Choosing your audience: Ursula K. Le Guin’s Earthsea

earthsea

“Once upon a time, a publisher asked me if I’d write a novel for teenagers. ‘Oh, no!’ I said. ‘No, thanks very much, but I couldn’t,” writes Ursula K. Le Guin, author of Earthsea.

So almost didn’t begin youth fantasy. Before she wrote Earthsea, there was fantasy like T.H. White’s The Once and Future King, as well as J.R.R. Tolkien’s The Lord of the Rings. But nothing for teens.

What was the problem Le Guin had with writing for teenagers? She wasn’t an unpublished author scared of finally getting a chance–she had already published. And it wasn’t like she was a nonfiction author fearful of going public with a novel–she had already published both science fiction and fantasy.

“It was the idea of writing with a specific audience in mind or a specific age of reader that scared me off.” But after considering it, “I thought about it. Slowly the idea sank in. Would writing for older kids be so different from just writing? Why? Despite what some adults seem to think, teenagers are fully human.”
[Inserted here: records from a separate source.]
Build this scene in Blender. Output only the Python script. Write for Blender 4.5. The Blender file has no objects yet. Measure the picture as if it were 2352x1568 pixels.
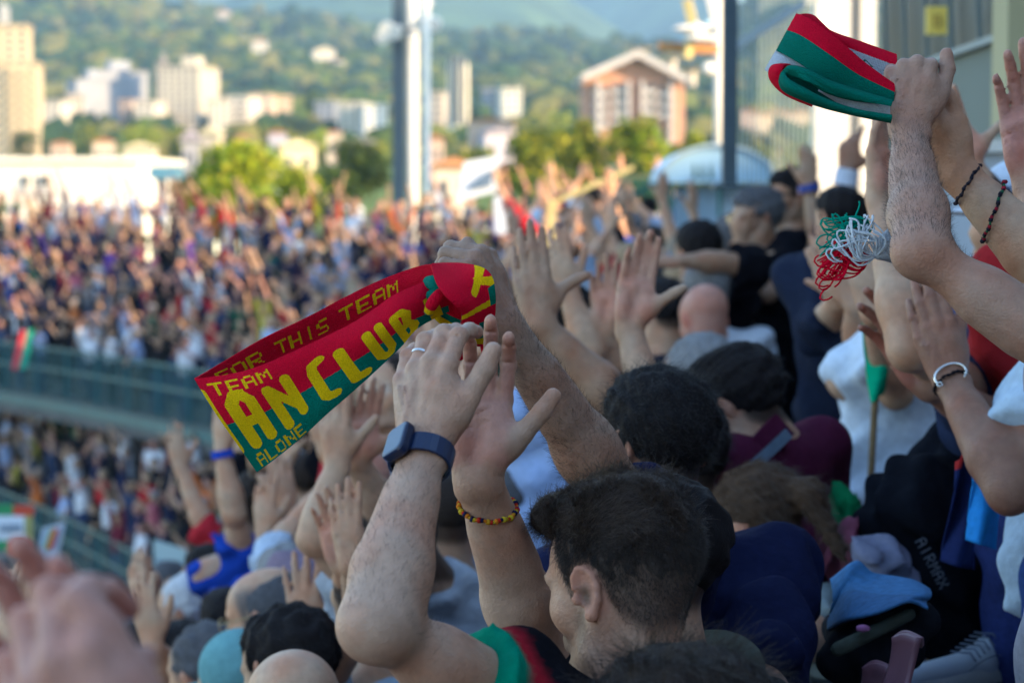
import bpy, math, random
import numpy as np
from mathutils import Vector, Matrix
random.seed(7); rng = np.random.default_rng(7)
SC = bpy.context.scene
COL = SC.collection
# ------------------------------------------------------------------ camera
CAMZ = 14.0
PITCH = math.atan(0.0640)
cam_d = bpy.data.cameras.new('camera'); cam = bpy.data.objects.new('camera', cam_d); COL.objects.link(cam)
cam.location = (0, 0, CAMZ)
cam.rotation_euler = (math.pi/2 - PITCH, 0, 0)
cam_d.sensor_width = 36.0
cam_d.lens = 18.0/math.tan(math.radians(12.0))
cam_d.clip_start = 0.05; cam_d.clip_end = 20000
cam_d.dof.use_dof = True
cam_d.dof.focus_distance = 3.05
cam_d.dof.aperture_fstop = 6.0
cam_d.dof.aperture_blades = 0
SC.camera = cam
# ------------------------------------------------------------------ world, sun, exposure
SUN_EL, SUN_AZ = math.radians(16.0), math.radians(122.0)     # azimuth measured from +Y (view direction) towards +X (right)
w = bpy.data.worlds.new("World"); SC.world = w; w.use_nodes = True
nt = w.node_tree; nt.nodes.clear()
sky = nt.nodes.new('ShaderNodeTexSky'); sky.sky_type = 'NISHITA'; sky.sun_disc = False
sky.sun_elevation = SUN_EL; sky.sun_rotation = SUN_AZ
sky.altitude = 300; sky.air_density = 1.0; sky.dust_density = 0.4; sky.ozone_density = 1.6
bg = nt.nodes.new('ShaderNodeBackground'); bg.inputs[1].default_value = 0.15
wo = nt.nodes.new('ShaderNodeOutputWorld')
nt.links.new(sky.outputs[0], bg.inputs[0]); nt.links.new(bg.outputs[0], wo.inputs[0])
sd = bpy.data.lights.new('sun', 'SUN'); sd.energy = 3.2; sd.angle = math.radians(0.5); sd.color = (1.0, 0.70, 0.38)
so = bpy.data.objects.new('sun', sd); COL.objects.link(so)
SUNV = Vector((math.sin(SUN_AZ)*math.cos(SUN_EL), math.cos(SUN_AZ)*math.cos(SUN_EL), math.sin(SUN_EL)))
so.rotation_euler = SUNV.to_track_quat('Z', 'Y').to_euler()
so.location = (20, -20, 40)
SC.render.engine = 'CYCLES'
vs = SC.view_settings; vs.view_transform = 'Standard'; vs.look = 'None'; vs.gamma = 1.0; vs.exposure = 2.25
vs.use_curve_mapping = False
cy = SC.cycles
cy.use_denoising = True
try: cy.denoiser = 'OPENIMAGEDENOISE'
except Exception: pass
cy.max_bounces = 5; cy.diffuse_bounces = 3; cy.glossy_bounces = 2; cy.transmission_bounces = 4
cy.transparent_max_bounces = 8; cy.volume_bounces = 0
cy.caustics_reflective = False; cy.caustics_refractive = False
try: SC.cycles_curves.shape = 'RIBBONS'
except Exception: pass

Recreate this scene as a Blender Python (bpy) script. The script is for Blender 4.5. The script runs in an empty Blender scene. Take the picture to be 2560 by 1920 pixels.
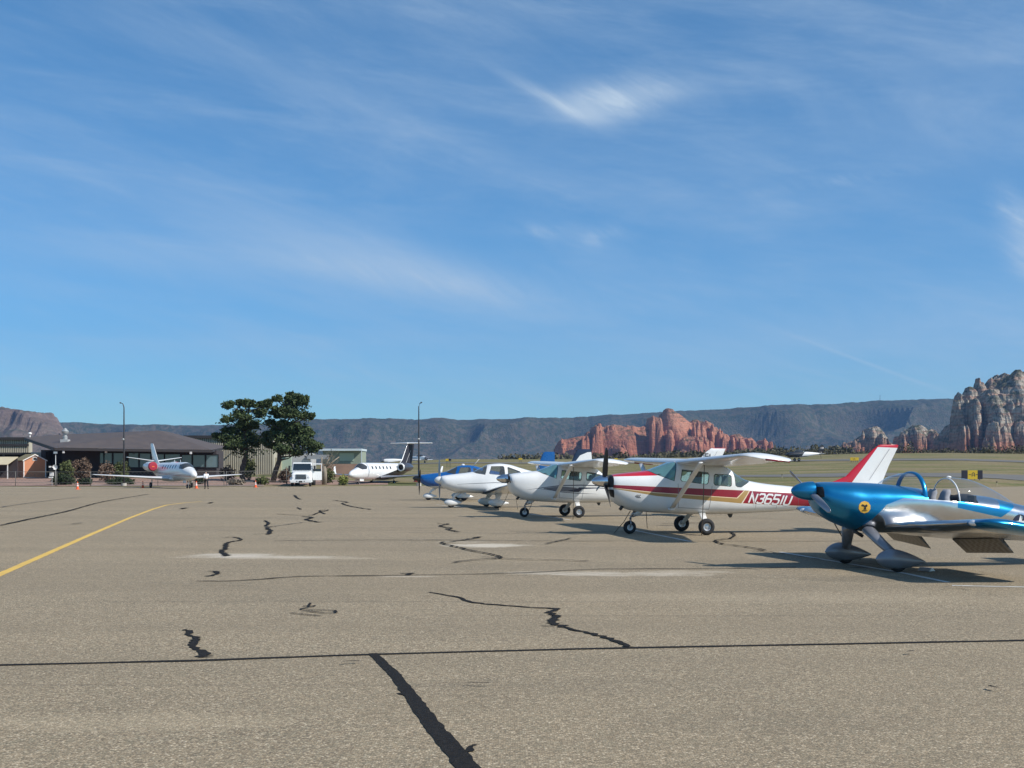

Le Guin continues, describing previous fantasy, whose wizards were all old men with long beards. “Well, Merlin and Gandalf must have been young once, right? And when they were young, when they were fool kids, how did they learn to be wizards? And there was my book.”

How did it sell?

“It was original–something new. Yet it was also conventional enough to not frighten reviewers.” Part of the originality stems from her characters’ races. Unlike the movie, each of the main characters has either copper or black skin–the whites are the bad guys. (Ironically, it was difficult to get an accurate picture on the cover, as readers expected good guys to be white.) Another difference was the lack of wars. “My imagination refuses to limit all the elements that make an adventure story and make it exciting–danger, risk, challenge, courage–to the battlefield…. War…reduce[s] the choices of action to ‘a war against’ whatever-it-is, you divide the world into Me or Us (good) and Them or It (bad)… This is puerile, misleading, and degrading…. All too often the heroes of such fantasies behave exactly as the villains do, acting with mindless violence.”

She ends by explaining how the story brings Ged “the kind of victory that isn’t the end of a battle but the beginning of a life.”

 

This blog post is based on the afterword of the 2012 edition of Earthsea.